Ditching the bachelors’ club in the 1960s and informing your employer that you are married meant the Government deducted less of your monthly income to enable you meet family responsibilities.

In his June 10, 1965 address, the then Minister of Finance James Gichuru in his budget statement in parliament announced that Pay as You Earn (PAYE) would be introduced the following year.

As captured in The East African Standard, in his June 15, 1966 budget, Mr Gichuru dropped the bombshell - introducing PAYE for the first time.

But the structure of the income tax would later turn marriage into a safe haven for those who wanted to escape huge tax. That year, as workers received forms for returns of income to be completed for 1965, there was an additional disclosure - a leaflet in blue print headed PAYE which explained the new system of deduction of tax from earnings.

“Notice is hereby given to employers who have not received a supply of PAYE forms by April 30, 1966 to notify their local income tax office and to supply that office with their name and address.....,” said S.K Sebagereka, commissioner of income tax in March 1, 1966 gazette notice.

The new scheme that kicked off in July 1966 roped in company directors, local government Councillors and ministers of the central government as well as any resident pensioner whose pension was being paid within East Africa.

While married men earning up to Sh1,000 per month would not pay any income tax to the government, being single meant that government would tax one’s income from as little as Sh360 per month.

This means that staying long in bachelors’ club could cost one a lot in taxes compared to his married peers.

At that time, women’s income was taxed on a man’s pay slip. Therefore, upon marriage, an employee who got a pay rise that took his salary to not more than Sh1,000 would mean no income tax is deducted on his salary.

And for married men, once they sire children, tax incentives, called child allowance, would follow. Husbands earning more than Sh1,000 were entitled to higher allowances to reduce the pain of the tax. The assumption was that they needed more money to feed their families. At that time, government used to deduct Sh2 for every Sh50 earned. In addition, a surtax- an additional tax on income already taxed, such as a higher rate of tax on incomes above a certain level- was introduced. Any single person with an income of more than £1,216 per year (Sh24,320 per year or Sh2,027 per month) would pay surtax. But if married, only income above £1,600 (Sh32,000) per year could attract surtax.

And just like income tax, once children set in, the surtax came in at much higher incomes.

Therefore, employees received allowance claim form as the tax set in. This was a form from the employer designed to show if they were entitled to single allowances, married allowances or married and with a child or children allowances.

“After he has completed it and signed it, he must return it to his employer who will work out from it the “Free Monthly Pay” which the employer is entitled,” wrote The East African Standard on Tuesday January 11, 1966.

Monthly pay

Failure to complete the form meant that employers would entirely miss out on the ‘free monthly pay.” This free monthly pay used to be one twelfth of the income tax personal allowances.

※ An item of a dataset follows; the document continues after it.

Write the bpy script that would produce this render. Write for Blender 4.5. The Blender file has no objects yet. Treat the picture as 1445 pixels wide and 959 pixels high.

Therefore, a married man entitled to the marriage allowance of £600 (Sh12,000) would receive Free Monthly Pay of £50 (1,000). It was called free monthly pay because it was a section of earnings that could not be subjected to any taxation.

Marrying therefore moved one’s free monthly pay from £18 (Sh360), due to him as single man, to £50 (Sh1,000). This meant that upon marrying, a person would feel less tax pain. Any pay in excess of free monthly pay was called chargeable pay and was subjected to deduction of tax at Sh2 per Sh50 in the pound.

For instance, a married employee who receives £90 as monthly salary would have Sh2 out of Sh50 in the pound deducted from £40 of the salary.

Married women in employment were not entitled to free monthly pay since the total allowances due to the husband and wife will be calculated on husband’s income.

However, in cases where the man felt that his income was not sufficient to absorb all the wife’s allowances, he could apply to have part of the allowances set against his wife’s earnings.

The tax table was displayed everywhere in the working place so that employees could calculate the tax on their own for better planning. At that time, £1 was equivalent to Sh20.